Online retailer Amazon.com Inc. appears to have bought tablet and mobile point-of-sale provider GoPago Inc., according to a report in La Repubblica, an Italy-based newspaper.
In the report, Vincenzo Di Nicola, a GoPago co-founder and its chief technology officer, says Amazon paid an undisclosed amount for the company. The article, first reported by blogging site TechCrunch, did not say when the sale happened. Indeed, neither GoPago nor Amazon responded to Digital Transactions News inquiries.
GoPago, founded in 2009 and backed by a 2012 investment of an undisclosed amount from JP Morgan Chase & Co., offers merchants a tablet-based POS system that includes payment processing, cellular connectivity, sales reporting, data aggregation, and a mobile storefront and mobile payment via an app.
If the report of the sale is true, it could indicate yet another attempt by Amazon to entrench itself with merchants and consumers, analysts suggest. It could also presage a move by the online retailing giant into the physical point of sale.
“GoPago is one of the better wallets available,” says Mary T. Monahan, executive vice president and research director for mobile at payments research firm Javelin Strategy & Research, Pleasanton, Calif. For her, the mashup suggests the possibility of a PayPal-like endeavor attempting to extend an online experience into physical stores. “Could we possibly be seeing another Internet player developing a total shopping experience?” she asks. “Mobile allows us to link the online and physical worlds and the major online platforms see the need to close the loop between these worlds.”

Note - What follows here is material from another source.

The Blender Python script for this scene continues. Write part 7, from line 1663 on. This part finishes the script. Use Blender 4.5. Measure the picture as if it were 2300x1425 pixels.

Indeed, PayPal has been working to make PayPal acceptance as available among brick-and-mortar merchants as it is with online retailers. In October eBay Inc., PayPal’s parent company, said its efforts along those lines were proceeding as planned.
Amazon could use GoPago’s technology as part of an effort to expand its payment service into brick-and-mortar merchants, Monahan says. “GoPago provides a conduit into the physical world as consumers move throughout their days,” she says. “They will be able to see further into the transaction experience and deliver better offers and deals.”
Amazon, too, is making it easier for online e-commerce retailers to use its Amazon Payments service. It released an updated version of the online platform in August that reduces integration time.
For acquirers selling merchant services and already contending with the advent of new competitors, an extension by Amazon into the brick-and-mortar payments world would mean an intensification of that competition, says Todd Ablowitz, president of consulting firm Double Diamond Group LLC, Centennial, Colo.
Traditional acquirers “better have a good strategy for dealing with the new world of payments,” Ablowitz says. For many, that means having the technology to sell, but marrying it with sales and services. That could be an advantage, because many of the technology companies getting into payments rely on self-service and remote options, he says. Ablowitz also recommended focusing on a specific niche or having some other differentiating service.